* MATERIAL TO PROCESS
○ ○ ○ ○ ○ ○ ○
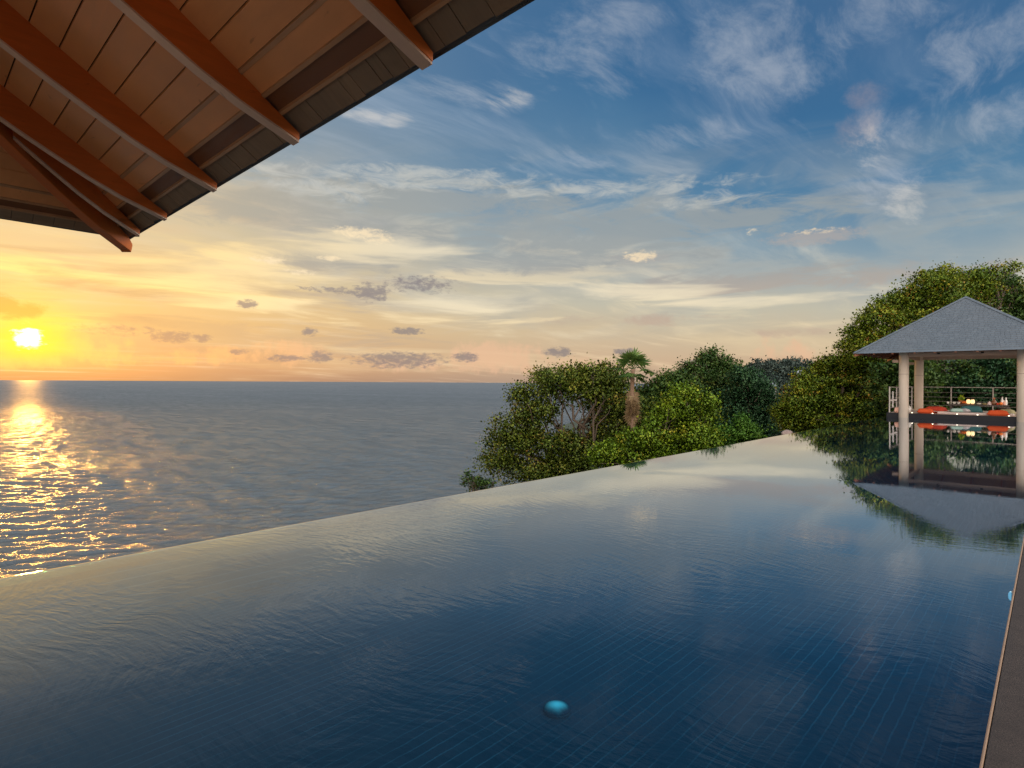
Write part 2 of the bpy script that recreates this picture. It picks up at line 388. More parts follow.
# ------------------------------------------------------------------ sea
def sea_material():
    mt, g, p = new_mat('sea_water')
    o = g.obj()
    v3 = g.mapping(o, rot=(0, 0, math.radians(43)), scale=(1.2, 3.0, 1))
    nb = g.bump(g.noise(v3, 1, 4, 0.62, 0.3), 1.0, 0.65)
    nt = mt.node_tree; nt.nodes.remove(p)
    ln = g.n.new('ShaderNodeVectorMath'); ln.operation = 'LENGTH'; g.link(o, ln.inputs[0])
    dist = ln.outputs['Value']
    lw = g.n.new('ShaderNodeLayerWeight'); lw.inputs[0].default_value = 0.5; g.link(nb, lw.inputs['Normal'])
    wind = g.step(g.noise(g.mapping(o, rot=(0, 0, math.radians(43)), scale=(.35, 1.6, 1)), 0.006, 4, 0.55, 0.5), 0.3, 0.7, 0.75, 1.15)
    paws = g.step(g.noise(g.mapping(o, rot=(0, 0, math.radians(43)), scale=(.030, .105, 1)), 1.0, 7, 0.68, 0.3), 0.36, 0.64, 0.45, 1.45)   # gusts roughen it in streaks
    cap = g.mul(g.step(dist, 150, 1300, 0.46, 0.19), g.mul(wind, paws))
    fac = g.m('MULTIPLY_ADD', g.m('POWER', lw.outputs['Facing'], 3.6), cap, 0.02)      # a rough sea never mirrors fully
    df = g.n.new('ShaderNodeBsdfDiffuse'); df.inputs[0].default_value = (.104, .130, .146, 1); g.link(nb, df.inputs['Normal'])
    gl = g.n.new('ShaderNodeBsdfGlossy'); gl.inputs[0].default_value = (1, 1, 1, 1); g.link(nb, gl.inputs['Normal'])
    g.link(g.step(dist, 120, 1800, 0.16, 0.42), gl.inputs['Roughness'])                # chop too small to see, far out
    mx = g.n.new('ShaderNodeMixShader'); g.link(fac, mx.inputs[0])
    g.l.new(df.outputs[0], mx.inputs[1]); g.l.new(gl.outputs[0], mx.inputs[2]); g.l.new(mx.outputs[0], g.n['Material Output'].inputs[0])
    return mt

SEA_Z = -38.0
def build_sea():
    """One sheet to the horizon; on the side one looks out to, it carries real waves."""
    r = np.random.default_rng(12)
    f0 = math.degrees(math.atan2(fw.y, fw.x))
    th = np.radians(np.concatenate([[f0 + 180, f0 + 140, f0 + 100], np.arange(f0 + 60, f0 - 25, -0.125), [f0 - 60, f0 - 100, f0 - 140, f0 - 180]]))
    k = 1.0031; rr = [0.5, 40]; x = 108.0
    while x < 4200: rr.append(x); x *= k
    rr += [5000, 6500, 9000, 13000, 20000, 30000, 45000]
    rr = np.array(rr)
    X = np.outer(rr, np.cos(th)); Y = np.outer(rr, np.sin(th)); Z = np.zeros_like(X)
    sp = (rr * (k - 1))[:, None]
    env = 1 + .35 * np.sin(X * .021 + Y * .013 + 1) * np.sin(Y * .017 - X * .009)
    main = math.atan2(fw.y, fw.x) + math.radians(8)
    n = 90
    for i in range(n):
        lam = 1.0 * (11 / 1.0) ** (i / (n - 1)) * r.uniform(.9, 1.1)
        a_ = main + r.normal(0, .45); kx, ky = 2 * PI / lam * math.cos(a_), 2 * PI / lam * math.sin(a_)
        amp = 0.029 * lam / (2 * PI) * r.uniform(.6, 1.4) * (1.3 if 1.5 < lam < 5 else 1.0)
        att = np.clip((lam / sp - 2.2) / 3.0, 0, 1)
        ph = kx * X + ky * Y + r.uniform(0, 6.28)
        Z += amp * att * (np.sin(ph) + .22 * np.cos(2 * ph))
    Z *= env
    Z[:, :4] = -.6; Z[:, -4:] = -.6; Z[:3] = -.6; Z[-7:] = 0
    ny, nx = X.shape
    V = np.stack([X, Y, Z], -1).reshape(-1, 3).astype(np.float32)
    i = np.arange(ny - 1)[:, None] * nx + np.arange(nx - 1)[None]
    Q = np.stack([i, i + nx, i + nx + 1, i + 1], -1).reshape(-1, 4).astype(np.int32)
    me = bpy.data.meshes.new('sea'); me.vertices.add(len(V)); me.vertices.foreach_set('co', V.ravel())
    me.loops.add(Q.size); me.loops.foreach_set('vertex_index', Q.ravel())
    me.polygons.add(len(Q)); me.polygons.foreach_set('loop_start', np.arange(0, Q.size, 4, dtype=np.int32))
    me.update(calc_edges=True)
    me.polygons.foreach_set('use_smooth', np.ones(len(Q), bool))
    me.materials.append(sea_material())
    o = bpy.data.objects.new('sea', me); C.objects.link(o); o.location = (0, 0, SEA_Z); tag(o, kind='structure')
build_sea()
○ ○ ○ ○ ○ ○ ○
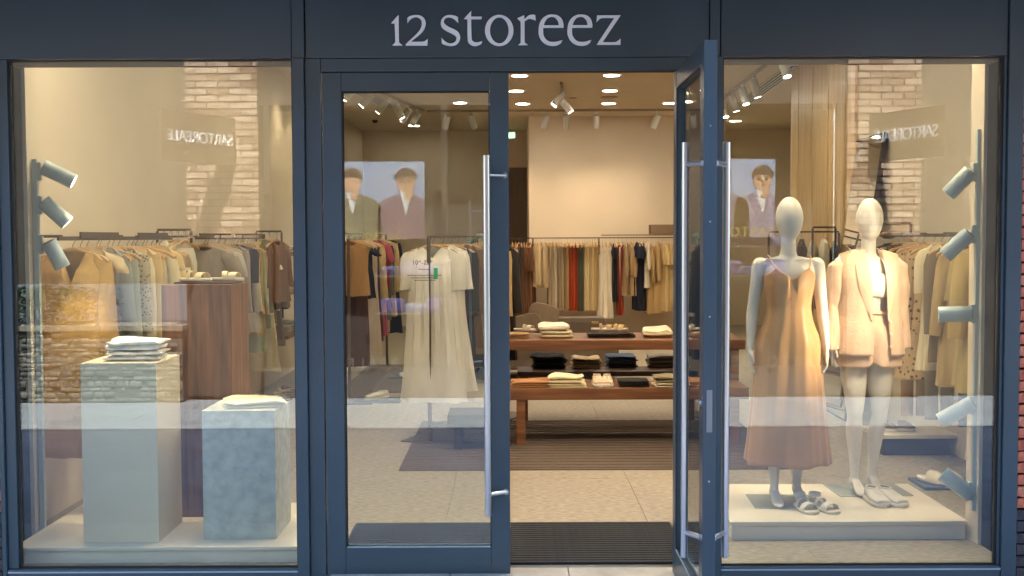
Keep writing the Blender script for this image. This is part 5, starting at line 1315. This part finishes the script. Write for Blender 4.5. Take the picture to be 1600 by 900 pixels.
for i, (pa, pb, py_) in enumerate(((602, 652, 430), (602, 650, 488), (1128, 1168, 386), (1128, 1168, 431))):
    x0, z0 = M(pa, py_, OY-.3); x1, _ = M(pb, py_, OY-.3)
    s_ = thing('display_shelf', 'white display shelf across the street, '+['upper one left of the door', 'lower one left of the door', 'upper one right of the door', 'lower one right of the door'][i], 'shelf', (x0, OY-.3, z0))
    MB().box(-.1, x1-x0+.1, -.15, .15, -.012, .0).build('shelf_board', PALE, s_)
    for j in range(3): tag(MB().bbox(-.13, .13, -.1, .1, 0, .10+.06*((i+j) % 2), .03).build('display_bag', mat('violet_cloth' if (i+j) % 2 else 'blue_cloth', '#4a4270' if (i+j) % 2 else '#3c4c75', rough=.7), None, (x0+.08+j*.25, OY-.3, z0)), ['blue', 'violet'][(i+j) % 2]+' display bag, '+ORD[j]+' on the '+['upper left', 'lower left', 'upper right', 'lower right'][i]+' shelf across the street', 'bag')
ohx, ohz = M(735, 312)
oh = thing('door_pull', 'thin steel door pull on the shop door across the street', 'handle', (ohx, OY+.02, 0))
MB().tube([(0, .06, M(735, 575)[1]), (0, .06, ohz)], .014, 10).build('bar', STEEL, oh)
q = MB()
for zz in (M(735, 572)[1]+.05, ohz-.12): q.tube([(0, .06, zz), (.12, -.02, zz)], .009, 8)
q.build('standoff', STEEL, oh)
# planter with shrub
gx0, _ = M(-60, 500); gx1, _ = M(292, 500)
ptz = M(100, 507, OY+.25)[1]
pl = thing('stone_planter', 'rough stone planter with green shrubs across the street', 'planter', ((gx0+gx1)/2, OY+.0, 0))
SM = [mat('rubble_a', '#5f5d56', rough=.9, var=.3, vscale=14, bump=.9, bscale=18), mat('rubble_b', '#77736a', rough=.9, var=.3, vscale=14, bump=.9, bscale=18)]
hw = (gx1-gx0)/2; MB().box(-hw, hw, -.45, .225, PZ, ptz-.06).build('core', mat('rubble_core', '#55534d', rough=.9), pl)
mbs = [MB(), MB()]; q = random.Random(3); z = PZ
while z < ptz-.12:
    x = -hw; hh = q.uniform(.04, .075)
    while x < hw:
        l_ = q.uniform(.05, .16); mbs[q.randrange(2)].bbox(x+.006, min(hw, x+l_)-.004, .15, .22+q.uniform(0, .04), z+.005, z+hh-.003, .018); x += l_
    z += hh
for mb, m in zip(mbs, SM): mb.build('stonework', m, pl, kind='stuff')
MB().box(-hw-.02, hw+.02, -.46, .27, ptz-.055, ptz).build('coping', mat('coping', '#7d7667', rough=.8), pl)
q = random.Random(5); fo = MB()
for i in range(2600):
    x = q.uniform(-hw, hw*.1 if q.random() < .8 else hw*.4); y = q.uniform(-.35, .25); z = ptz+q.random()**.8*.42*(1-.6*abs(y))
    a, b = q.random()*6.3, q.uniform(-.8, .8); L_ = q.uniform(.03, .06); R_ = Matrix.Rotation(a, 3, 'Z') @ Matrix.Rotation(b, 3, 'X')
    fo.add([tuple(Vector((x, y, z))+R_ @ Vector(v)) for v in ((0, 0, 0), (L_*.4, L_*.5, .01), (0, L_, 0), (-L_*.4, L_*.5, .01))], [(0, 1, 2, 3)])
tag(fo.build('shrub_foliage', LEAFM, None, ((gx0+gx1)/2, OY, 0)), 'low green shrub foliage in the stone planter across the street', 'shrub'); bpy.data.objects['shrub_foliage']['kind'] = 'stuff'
○ ○ ○ ○ ○ ○ ○
* WRITTEN INSTRUCTION
Gather up every line from the listing above in which the word "part" occurs.

* RESULT
Write part 2 of the bpy script that recreates this picture. It picks up at line 388. More parts follow.
Keep writing the Blender script for this image. This is part 5, starting at line 1315. This part finishes the script. Write for Blender 4.5. Take the picture to be 1600 by 900 pixels.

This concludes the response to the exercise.